◆ Recorded information
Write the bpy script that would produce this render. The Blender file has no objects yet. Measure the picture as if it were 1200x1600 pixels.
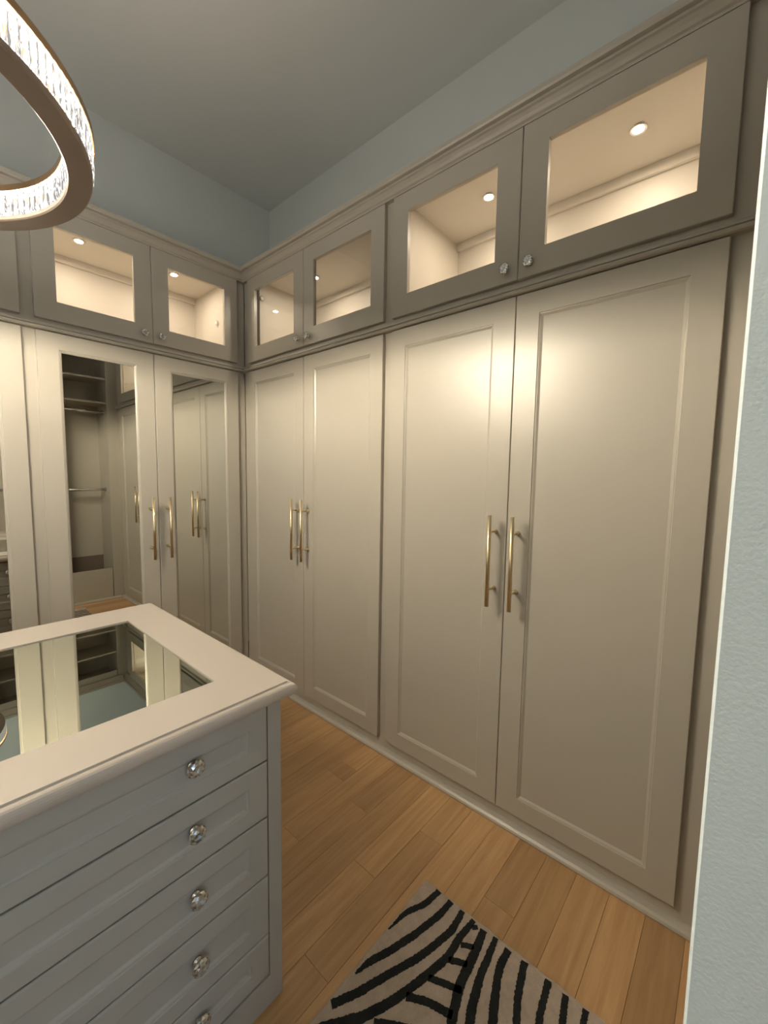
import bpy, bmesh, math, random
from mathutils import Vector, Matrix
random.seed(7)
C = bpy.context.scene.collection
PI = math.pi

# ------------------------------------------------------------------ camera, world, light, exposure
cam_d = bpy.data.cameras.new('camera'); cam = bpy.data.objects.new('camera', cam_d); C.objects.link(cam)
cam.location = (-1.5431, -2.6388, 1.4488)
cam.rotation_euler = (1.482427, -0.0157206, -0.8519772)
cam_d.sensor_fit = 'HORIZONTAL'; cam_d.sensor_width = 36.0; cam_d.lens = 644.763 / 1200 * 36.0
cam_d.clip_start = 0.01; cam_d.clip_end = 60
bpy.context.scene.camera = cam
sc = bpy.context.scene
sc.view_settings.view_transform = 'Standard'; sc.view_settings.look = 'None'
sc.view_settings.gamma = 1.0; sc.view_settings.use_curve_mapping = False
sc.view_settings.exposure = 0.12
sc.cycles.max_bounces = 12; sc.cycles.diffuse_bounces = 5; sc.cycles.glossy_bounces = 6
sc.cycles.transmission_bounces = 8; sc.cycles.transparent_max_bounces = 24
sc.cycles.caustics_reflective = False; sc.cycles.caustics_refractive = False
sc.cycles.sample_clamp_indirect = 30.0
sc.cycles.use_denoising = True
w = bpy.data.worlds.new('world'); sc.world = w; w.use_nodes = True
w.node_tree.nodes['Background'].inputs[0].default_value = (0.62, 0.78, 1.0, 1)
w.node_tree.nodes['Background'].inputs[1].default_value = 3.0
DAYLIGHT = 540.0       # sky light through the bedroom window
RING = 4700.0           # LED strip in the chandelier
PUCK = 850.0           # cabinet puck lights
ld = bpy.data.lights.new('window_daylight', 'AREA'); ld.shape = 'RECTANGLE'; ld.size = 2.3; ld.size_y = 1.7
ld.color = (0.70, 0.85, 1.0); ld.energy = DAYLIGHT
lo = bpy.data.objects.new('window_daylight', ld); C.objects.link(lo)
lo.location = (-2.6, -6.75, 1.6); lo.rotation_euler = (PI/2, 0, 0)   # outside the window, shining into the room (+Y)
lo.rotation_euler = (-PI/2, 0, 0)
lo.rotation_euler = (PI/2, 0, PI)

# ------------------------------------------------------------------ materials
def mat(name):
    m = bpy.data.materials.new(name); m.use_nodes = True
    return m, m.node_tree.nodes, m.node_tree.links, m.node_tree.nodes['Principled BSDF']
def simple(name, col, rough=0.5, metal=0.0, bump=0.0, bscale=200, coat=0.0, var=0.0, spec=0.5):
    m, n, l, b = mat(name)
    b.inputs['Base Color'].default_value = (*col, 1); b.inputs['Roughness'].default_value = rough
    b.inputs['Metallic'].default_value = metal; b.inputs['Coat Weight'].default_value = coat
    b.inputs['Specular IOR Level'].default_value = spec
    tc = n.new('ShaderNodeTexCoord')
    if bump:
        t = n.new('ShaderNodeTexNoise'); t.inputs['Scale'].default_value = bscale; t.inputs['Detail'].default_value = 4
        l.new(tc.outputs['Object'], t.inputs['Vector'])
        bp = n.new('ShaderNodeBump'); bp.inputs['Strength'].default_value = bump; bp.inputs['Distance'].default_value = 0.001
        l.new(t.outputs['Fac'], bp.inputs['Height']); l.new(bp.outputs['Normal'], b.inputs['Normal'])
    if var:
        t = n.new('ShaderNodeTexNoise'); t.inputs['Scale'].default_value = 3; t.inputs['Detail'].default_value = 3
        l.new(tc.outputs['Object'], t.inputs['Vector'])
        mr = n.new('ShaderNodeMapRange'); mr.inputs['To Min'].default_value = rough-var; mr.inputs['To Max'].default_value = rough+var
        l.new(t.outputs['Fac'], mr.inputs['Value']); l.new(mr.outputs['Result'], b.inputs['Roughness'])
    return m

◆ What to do
Reproduce the material word for word. Any pictures should be left out of the copy.

◆ Answer for this exercise
Write the bpy script that would produce this render. The Blender file has no objects yet. Measure the picture as if it were 1200x1600 pixels.
import bpy, bmesh, math, random
from mathutils import Vector, Matrix
random.seed(7)
C = bpy.context.scene.collection
PI = math.pi

# ------------------------------------------------------------------ camera, world, light, exposure
cam_d = bpy.data.cameras.new('camera'); cam = bpy.data.objects.new('camera', cam_d); C.objects.link(cam)
cam.location = (-1.5431, -2.6388, 1.4488)
cam.rotation_euler = (1.482427, -0.0157206, -0.8519772)
cam_d.sensor_fit = 'HORIZONTAL'; cam_d.sensor_width = 36.0; cam_d.lens = 644.763 / 1200 * 36.0
cam_d.clip_start = 0.01; cam_d.clip_end = 60
bpy.context.scene.camera = cam
sc = bpy.context.scene
sc.view_settings.view_transform = 'Standard'; sc.view_settings.look = 'None'
sc.view_settings.gamma = 1.0; sc.view_settings.use_curve_mapping = False
sc.view_settings.exposure = 0.12
sc.cycles.max_bounces = 12; sc.cycles.diffuse_bounces = 5; sc.cycles.glossy_bounces = 6
sc.cycles.transmission_bounces = 8; sc.cycles.transparent_max_bounces = 24
sc.cycles.caustics_reflective = False; sc.cycles.caustics_refractive = False
sc.cycles.sample_clamp_indirect = 30.0
sc.cycles.use_denoising = True
w = bpy.data.worlds.new('world'); sc.world = w; w.use_nodes = True
w.node_tree.nodes['Background'].inputs[0].default_value = (0.62, 0.78, 1.0, 1)
w.node_tree.nodes['Background'].inputs[1].default_value = 3.0
DAYLIGHT = 540.0       # sky light through the bedroom window
RING = 4700.0           # LED strip in the chandelier
PUCK = 850.0           # cabinet puck lights
ld = bpy.data.lights.new('window_daylight', 'AREA'); ld.shape = 'RECTANGLE'; ld.size = 2.3; ld.size_y = 1.7
ld.color = (0.70, 0.85, 1.0); ld.energy = DAYLIGHT
lo = bpy.data.objects.new('window_daylight', ld); C.objects.link(lo)
lo.location = (-2.6, -6.75, 1.6); lo.rotation_euler = (PI/2, 0, 0)   # outside the window, shining into the room (+Y)
lo.rotation_euler = (-PI/2, 0, 0)
lo.rotation_euler = (PI/2, 0, PI)

# ------------------------------------------------------------------ materials
def mat(name):
    m = bpy.data.materials.new(name); m.use_nodes = True
    return m, m.node_tree.nodes, m.node_tree.links, m.node_tree.nodes['Principled BSDF']
def simple(name, col, rough=0.5, metal=0.0, bump=0.0, bscale=200, coat=0.0, var=0.0, spec=0.5):
    m, n, l, b = mat(name)
    b.inputs['Base Color'].default_value = (*col, 1); b.inputs['Roughness'].default_value = rough
    b.inputs['Metallic'].default_value = metal; b.inputs['Coat Weight'].default_value = coat
    b.inputs['Specular IOR Level'].default_value = spec
    tc = n.new('ShaderNodeTexCoord')
    if bump:
        t = n.new('ShaderNodeTexNoise'); t.inputs['Scale'].default_value = bscale; t.inputs['Detail'].default_value = 4
        l.new(tc.outputs['Object'], t.inputs['Vector'])
        bp = n.new('ShaderNodeBump'); bp.inputs['Strength'].default_value = bump; bp.inputs['Distance'].default_value = 0.001
        l.new(t.outputs['Fac'], bp.inputs['Height']); l.new(bp.outputs['Normal'], b.inputs['Normal'])
    if var:
        t = n.new('ShaderNodeTexNoise'); t.inputs['Scale'].default_value = 3; t.inputs['Detail'].default_value = 3
        l.new(tc.outputs['Object'], t.inputs['Vector'])
        mr = n.new('ShaderNodeMapRange'); mr.inputs['To Min'].default_value = rough-var; mr.inputs['To Max'].default_value = rough+var
        l.new(t.outputs['Fac'], mr.inputs['Value']); l.new(mr.outputs['Result'], b.inputs['Roughness'])
    return m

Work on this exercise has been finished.